**Problem to solve**
Everything from the first line down to the line containing "rnd = random.Random(7)" should be reproduced exactly; please include nothing else.

**Data lines**
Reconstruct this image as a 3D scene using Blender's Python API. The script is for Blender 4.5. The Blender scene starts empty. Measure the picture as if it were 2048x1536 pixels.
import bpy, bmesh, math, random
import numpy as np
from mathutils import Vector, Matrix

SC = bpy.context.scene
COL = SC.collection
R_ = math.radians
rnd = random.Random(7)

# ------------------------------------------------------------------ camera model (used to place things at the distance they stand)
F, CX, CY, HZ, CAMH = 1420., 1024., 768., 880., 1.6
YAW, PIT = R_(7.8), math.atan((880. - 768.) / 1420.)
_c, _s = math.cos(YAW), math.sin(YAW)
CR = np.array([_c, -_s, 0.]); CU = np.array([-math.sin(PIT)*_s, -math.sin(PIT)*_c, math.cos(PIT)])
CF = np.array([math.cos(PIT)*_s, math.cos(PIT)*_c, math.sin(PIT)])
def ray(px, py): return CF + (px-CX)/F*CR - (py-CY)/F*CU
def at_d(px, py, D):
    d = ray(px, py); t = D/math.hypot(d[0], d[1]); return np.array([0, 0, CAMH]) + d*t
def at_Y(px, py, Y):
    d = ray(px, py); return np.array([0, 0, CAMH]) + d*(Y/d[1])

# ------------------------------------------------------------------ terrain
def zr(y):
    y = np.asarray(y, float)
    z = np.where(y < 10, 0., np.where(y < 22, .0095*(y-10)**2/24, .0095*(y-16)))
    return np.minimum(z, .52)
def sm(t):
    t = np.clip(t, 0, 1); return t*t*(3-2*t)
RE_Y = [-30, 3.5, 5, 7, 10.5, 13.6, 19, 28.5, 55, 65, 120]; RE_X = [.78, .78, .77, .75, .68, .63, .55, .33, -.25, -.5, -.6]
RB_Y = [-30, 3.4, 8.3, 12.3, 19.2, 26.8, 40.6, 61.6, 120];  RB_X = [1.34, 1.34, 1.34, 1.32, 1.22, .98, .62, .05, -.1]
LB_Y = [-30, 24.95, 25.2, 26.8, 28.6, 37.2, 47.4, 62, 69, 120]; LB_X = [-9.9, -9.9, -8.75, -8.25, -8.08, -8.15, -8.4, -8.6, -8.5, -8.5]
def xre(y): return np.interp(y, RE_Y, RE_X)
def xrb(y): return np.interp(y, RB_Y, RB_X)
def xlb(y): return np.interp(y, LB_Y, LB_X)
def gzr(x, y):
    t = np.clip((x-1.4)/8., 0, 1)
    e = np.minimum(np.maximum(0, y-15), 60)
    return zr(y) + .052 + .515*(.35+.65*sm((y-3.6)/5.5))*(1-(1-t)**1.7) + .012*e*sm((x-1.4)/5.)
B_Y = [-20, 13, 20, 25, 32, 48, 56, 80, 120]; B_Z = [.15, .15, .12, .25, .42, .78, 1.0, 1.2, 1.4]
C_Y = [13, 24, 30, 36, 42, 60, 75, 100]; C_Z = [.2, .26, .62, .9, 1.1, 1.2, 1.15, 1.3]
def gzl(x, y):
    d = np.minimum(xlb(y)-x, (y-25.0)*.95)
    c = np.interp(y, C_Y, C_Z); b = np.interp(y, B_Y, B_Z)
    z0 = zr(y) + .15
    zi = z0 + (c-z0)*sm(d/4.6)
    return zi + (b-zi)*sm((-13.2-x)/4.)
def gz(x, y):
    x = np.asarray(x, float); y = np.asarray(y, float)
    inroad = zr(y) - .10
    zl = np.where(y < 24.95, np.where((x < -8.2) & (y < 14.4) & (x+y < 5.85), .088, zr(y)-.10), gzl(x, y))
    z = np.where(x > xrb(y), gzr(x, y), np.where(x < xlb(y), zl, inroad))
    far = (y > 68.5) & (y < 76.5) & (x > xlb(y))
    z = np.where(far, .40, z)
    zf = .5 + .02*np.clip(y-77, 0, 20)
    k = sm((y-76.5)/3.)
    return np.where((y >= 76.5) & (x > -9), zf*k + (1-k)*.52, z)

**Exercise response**
Reconstruct this image as a 3D scene using Blender's Python API. The script is for Blender 4.5. The Blender scene starts empty. Measure the picture as if it were 2048x1536 pixels.
import bpy, bmesh, math, random
import numpy as np
from mathutils import Vector, Matrix

SC = bpy.context.scene
COL = SC.collection
R_ = math.radians
rnd = random.Random(7)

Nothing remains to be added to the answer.